Todos mis miedos escenificaba la crisis de un escritor bloqueado, recién divorciado y enamorado de una alumna joven. Lo real, la ficción y la escena se desdoblaban en la cabeza del escritor y también en la escena, cuestionando constantemente la narración. Ese coctel se acentuaba en La vida breve, donde lo que se ponía en escena era una reescritura contemporánea y mutante sobre el universo de “los rusos”: Lev Tolstoi y Anton Chéjov. Nuevamente aparecía la cuestión de la ficción y sus limitaciones para dar cuenta del drama privado del amor y la muerte, al mismo tiempo que la sensación de que es lo único que puede salvarnos.

Y así llegamos a Una tierra salvaje, donde las cuestiones temáticas y argumentales están completamente diluidas. No hay personajes, ni relato, no hay situación. Apenas unos poemas y cartas de Ana Cristina Cesar que van recitando los actores, en medio de un espacio escénico que permanentemente muta y no representa ningún lugar real. Lo que tenemos delante es más bien una sala de ensayo de una banda de rock: hay cables, micrófonos, pedales, luces, bloques de tergopol. Es que en esta oportunidad Cano trabajó con Ezequiel Menalled, compositor de música contemporánea, en una búsqueda que desde su inicio fue de experimentación: “El punto de partida fue obligarnos a producir ficción en territorios más incómodos. De ahí la intención de buscar una sociedad más extrema, de mestizarnos con un campo que a priori parece muy alejado del teatro como lo es la música experimental. Teníamos una voluntad de generar una obra híbrida, que nos planteara otro tipo de viaje el inventarla, y también en la situación de expectación, que invitara a otra situación de ver y escuchar la obra, a otra manera de articular los elementos.” 

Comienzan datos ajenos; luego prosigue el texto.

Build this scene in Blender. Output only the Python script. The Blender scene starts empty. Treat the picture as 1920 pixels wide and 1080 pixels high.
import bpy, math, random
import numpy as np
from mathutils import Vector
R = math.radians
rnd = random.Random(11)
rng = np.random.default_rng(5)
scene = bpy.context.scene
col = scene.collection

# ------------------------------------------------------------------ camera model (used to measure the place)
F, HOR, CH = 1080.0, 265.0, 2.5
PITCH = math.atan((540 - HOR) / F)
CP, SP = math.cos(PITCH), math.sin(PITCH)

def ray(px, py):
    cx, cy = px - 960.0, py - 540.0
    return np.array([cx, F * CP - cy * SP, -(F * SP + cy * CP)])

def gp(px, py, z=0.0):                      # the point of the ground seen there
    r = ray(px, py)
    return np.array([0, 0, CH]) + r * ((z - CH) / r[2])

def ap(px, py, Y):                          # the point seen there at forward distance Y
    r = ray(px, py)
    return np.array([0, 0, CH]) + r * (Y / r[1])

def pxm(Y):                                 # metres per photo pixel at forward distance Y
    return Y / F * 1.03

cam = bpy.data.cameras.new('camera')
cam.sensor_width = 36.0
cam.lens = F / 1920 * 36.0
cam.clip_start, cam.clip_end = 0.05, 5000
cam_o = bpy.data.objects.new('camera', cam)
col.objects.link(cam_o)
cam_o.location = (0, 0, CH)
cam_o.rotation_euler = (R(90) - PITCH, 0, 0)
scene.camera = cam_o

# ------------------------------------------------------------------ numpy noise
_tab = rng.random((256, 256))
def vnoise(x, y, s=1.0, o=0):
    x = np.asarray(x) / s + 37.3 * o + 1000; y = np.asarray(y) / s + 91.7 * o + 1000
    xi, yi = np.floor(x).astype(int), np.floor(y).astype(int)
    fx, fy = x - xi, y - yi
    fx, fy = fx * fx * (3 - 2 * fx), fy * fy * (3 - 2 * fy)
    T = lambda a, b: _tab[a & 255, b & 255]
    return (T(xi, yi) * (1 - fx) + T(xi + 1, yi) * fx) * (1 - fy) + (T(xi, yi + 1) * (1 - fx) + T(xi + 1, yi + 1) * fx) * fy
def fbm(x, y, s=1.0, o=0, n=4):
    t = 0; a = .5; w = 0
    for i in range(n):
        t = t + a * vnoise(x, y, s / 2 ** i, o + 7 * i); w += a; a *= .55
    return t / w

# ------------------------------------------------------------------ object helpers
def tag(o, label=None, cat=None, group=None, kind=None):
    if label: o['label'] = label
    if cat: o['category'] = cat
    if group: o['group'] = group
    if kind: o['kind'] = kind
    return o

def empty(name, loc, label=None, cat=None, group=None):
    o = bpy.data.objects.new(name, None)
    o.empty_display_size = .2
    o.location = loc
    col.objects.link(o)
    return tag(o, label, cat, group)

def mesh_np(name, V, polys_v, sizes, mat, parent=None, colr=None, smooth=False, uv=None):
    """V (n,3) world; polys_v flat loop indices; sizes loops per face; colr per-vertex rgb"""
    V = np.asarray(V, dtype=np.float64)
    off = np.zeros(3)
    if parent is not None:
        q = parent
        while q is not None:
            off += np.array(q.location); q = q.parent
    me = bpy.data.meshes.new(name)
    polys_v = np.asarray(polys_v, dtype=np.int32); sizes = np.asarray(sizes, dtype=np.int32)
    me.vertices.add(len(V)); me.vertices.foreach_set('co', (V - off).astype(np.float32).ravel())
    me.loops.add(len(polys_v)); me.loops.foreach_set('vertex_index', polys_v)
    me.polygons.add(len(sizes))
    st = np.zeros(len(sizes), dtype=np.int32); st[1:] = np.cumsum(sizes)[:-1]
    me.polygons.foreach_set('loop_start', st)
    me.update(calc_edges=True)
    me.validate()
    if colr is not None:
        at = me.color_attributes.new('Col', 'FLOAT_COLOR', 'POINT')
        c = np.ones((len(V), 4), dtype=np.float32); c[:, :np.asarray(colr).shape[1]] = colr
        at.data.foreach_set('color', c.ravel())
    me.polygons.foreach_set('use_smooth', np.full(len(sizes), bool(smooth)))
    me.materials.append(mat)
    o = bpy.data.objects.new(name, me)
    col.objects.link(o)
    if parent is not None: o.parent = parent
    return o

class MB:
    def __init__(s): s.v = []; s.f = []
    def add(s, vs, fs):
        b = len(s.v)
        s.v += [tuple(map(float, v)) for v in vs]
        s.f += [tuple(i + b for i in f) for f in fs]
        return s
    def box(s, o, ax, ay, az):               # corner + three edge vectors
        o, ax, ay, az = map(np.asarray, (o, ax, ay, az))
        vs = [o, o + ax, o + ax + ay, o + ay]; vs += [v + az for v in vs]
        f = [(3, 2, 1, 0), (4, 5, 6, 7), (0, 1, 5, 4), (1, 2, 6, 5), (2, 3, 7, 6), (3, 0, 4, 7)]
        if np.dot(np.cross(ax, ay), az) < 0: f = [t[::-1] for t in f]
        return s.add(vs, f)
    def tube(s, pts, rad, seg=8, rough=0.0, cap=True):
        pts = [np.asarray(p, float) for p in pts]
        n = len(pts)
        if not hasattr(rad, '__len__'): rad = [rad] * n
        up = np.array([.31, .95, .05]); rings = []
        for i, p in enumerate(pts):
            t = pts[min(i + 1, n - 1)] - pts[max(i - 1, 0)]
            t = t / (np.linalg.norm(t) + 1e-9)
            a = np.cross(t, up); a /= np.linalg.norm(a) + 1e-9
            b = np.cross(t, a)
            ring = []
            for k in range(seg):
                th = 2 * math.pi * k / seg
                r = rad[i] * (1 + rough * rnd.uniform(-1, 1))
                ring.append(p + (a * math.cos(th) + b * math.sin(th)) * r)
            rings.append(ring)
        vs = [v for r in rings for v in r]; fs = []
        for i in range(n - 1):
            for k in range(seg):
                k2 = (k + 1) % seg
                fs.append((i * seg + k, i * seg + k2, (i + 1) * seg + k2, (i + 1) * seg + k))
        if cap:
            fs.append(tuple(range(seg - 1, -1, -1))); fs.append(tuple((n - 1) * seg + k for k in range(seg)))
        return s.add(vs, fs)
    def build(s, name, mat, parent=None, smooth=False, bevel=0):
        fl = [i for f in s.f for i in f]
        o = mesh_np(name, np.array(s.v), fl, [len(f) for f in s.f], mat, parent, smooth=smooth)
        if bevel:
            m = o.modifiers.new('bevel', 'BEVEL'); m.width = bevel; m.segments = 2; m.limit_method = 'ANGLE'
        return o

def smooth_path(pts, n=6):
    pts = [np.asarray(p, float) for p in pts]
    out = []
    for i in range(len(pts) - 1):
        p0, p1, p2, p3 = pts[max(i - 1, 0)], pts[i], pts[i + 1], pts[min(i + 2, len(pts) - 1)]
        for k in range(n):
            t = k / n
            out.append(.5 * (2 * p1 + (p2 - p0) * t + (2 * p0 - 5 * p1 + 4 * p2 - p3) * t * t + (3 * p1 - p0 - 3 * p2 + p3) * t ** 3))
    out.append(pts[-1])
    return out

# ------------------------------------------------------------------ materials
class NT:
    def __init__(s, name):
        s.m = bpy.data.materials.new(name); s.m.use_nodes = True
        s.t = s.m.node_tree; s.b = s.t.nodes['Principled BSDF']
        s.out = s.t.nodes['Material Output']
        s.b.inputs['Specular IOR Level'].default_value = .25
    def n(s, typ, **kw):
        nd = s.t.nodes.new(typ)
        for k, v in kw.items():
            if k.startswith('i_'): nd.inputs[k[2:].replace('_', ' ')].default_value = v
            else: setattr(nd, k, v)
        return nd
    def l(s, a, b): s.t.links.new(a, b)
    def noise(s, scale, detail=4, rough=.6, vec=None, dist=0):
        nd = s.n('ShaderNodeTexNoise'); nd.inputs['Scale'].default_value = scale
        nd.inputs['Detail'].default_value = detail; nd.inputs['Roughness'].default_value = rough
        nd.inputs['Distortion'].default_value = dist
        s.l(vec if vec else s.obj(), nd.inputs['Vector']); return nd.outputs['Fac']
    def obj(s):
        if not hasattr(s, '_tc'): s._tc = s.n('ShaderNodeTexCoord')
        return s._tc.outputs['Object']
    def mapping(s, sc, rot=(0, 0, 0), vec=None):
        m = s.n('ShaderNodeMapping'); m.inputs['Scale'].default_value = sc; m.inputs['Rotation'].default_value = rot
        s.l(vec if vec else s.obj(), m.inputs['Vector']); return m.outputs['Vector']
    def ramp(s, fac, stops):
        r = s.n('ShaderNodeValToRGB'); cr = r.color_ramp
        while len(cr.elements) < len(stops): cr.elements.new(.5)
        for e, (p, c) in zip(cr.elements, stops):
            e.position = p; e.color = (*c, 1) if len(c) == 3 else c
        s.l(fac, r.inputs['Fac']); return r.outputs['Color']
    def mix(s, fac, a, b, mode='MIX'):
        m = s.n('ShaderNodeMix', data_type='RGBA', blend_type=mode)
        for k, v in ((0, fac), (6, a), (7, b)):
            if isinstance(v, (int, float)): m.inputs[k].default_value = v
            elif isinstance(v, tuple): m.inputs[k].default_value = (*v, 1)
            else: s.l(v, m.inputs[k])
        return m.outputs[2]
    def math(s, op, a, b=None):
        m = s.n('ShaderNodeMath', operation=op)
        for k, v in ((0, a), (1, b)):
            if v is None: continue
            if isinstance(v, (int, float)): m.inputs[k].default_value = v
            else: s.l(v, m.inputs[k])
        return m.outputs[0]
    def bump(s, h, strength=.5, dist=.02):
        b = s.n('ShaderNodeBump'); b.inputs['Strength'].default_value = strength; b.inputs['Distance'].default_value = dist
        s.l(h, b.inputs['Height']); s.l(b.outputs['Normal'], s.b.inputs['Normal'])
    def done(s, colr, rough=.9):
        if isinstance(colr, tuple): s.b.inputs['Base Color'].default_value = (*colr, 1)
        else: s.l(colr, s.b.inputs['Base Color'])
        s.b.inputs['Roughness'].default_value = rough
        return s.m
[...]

Lo interesante del caso, es que este trabajo sobre el sonido de la obra –un elemento que el teatro porteño no indaga demasiado– se complementó con algunos textos de la poeta Ana Cristina Cesar. El escenario no está al servicio del imaginario de la poeta, ni de su biografía, sino que este elemento aparece después. ¿Cómo suenan entonces unos poemas pensados como el puro sonido, la música de las palabras? Mientras los bloques de  tergopol se arañan, los micrófonos se agitan, todo se vuelve al borde de la inteligibilidad. Una tierra salvaje es una obra extrema en términos artísticos, pone al espectador en un lugar hostil, donde debe utilizar sentidos que habitualmente no necesita, donde la pretensión de comprender será desafiada en todo momento. 

Como los paisajes patagónicos ventosos y secos de donde Nahuel Cano proviene, esta pieza nos deja a la intemperie, frente a una belleza inhóspita.

Una tierra salvaje va los sábados a las 23 en el Abasto Social Club, Yatay 666.